The opinion of the commissioners is not as definite in many particulars as it should be. As we understand it, they accepted the plaintiff's testimony on the material facts of her claim but denied compensation on the ground that because others shared in her contributions from the deceased it was not possible to determine the degree of her dependency. We quote from the opinion:
"Is the fact that five other people shared in the contributions made by deceased fatal to plaintiff's claim? In other words, does her testimony fall by its own weight? The commission are of the opinion that it does.
"The commission must find that if plaintiff's testimony is true she was not the only one that was dependent on decedent for support and maintenance; that besides the father being a dependent there was the dependency of the son Nathan. (How can the amount of contributions for plaintiff be determined in view of plaintiff's testimony?)
Though other members of the family benefited by contributions to the mother, it does not follow that they were partially dependent on the deceased within the meaning of the statute. But that question we need not discuss, because it does not interfere with a determination of the amount of contribution to the mother. We are unable to understand why the commissioners found it impossible to ascertain what proportion of the contributions were solely for the mother. The facts show that she had no property and looked to the deceased for support. All other members of the household were wage earners. She was the business end of the family, which consisted of herself, her husband, three sons including the deceased, and a niece. The total household expense was $48 a week, of which the father, who was a carpenter working for union wages, contributed $7; a son, Benny, contributed $7; Nathan, a young lad who earned money from the sale of newspapers, contributed $2; and the niece, $7, making a total of $23. Harry, the deceased, contributed $25 a week. All of these contributions were made to the mother. She testified that the expense of board and room for each member of the family was $8 a week. Harry's earnings for the year preceding his death averaged $45 a week. With these facts as a basis, it is a simple matter to determine how much of Harry's contribution went to the mother personally. It can be done by deducting the cost of his support plus the amount he contributed to other members of the family from the amount he paid to his mother. If there be no difference there is no dependency. If there is a difference, it represents the degree of her dependency. She received from the deceased $25 a week. Of this she devoted $9 to the support of other members of the family above the amount they paid her. His board and room cost her $8, leaving a balance of $8 in her hands. This amount shows her dependency on him for her support to the extent of $8 a week. With this and other material facts before it, the board had but to apply the rule laid down in Kostamo v. Christman Co., 214 Mich. 652, to determine the compensation to which she was entitled.

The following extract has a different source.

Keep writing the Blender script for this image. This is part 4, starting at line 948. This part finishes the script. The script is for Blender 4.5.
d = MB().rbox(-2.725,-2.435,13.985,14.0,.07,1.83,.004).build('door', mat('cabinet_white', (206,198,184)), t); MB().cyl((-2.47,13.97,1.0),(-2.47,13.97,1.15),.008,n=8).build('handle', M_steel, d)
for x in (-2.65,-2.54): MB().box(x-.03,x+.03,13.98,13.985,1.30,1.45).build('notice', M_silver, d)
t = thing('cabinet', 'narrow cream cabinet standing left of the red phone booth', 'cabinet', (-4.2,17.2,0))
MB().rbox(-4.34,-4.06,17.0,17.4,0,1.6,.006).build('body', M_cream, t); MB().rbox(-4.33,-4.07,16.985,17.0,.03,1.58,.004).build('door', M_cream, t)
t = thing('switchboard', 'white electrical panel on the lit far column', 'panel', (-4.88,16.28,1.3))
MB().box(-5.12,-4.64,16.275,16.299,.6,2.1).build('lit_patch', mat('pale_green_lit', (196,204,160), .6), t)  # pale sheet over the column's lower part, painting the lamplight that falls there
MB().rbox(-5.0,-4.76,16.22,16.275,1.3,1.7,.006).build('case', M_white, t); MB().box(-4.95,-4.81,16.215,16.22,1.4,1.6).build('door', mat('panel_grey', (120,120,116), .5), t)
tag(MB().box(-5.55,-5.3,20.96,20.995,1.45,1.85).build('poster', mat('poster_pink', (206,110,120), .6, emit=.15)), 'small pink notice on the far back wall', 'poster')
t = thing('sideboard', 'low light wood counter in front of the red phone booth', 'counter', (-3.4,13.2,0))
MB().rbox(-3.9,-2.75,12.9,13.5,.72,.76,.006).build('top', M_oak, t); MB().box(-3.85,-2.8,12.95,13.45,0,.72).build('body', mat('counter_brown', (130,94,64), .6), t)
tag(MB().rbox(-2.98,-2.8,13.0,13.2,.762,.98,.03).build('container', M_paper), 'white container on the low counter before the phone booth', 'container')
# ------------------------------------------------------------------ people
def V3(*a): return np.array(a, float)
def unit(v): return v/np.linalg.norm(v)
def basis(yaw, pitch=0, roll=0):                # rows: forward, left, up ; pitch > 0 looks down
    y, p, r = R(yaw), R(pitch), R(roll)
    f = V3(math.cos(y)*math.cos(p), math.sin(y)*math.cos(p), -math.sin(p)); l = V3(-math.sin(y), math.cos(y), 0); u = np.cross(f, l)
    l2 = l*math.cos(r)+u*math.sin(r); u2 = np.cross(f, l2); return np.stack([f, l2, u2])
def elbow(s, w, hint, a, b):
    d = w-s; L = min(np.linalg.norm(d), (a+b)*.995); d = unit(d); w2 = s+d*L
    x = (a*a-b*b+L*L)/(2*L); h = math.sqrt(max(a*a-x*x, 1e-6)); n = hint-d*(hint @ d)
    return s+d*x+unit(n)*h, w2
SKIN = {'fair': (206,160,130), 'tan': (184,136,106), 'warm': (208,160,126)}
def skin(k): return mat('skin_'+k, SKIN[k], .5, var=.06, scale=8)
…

The board is trier of the facts. We have frequently said that we will not disturb a finding of fact that has support in the evidence. But in this case denial of compensation is not based on a finding of the facts. It is based on a failure of the board from the evidence before it to make a finding as to the proportion of the contribution that went to the mother. The order is reversed, and the cause remanded for the purpose of determining the amount of contribution to the plaintiff and fixing her compensation under the rule in Kostamo v. Christman Co., supra. The plaintiff will have costs.
WIEST, C.J., and BUTZEL, CLARK, POTTER, SHARPE, NORTH, and FEAD, JJ., concurred.